【映画評】クワイエット・プレイス 破られた沈黙
エミリー・ブラント主演で、音に反応して人類を襲う“何か”によって文明社会が荒廃した世界を舞台に、過酷なサバイバルを繰り広げる一家の姿を描きいた「クワイエット・プレイス」の続編である。本作では“何か”が出現した「始まりの日」の様子も初めて明らかとなる。監督は、前作と同様、ブラントの夫であるジョン・クラシンスキーが再び手がけた。

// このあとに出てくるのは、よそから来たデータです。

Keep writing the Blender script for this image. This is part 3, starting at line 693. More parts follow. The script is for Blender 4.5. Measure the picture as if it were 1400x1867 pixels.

本作の感想として、エンタテイメント作品として非常に楽しめる作品に仕上がっている。「音を立てることができない」というユニークな設定を生かして、様々な仕掛けがほどこされている。耳の不自由な娘、音を立てること(泣くこと)を我慢することができない赤ん坊、手話、補聴器など、「音を立てることができない」という設定を際立たせる要素がちりばめられている。それらの仕掛けにより目が離せないストーリー展開となっており、ハラハラ・ドキドキの作品となっている。リズム感・テンポも素晴らしく、クラシンスキー監督の確かな力量がうかがえる。
前作は、どんな状況になっても子供を守る親の愛情を中心に描かれているが、本作では、子供たちの自立を中心に描かれている。ふたりの娘をもつクラシンスキー、ブラントの思いが込められた作品である。
「音を立てることができない」という設定ゆえに、是非、映画館という静寂、かつ、高品質の音響設備の中で鑑賞したい作品である。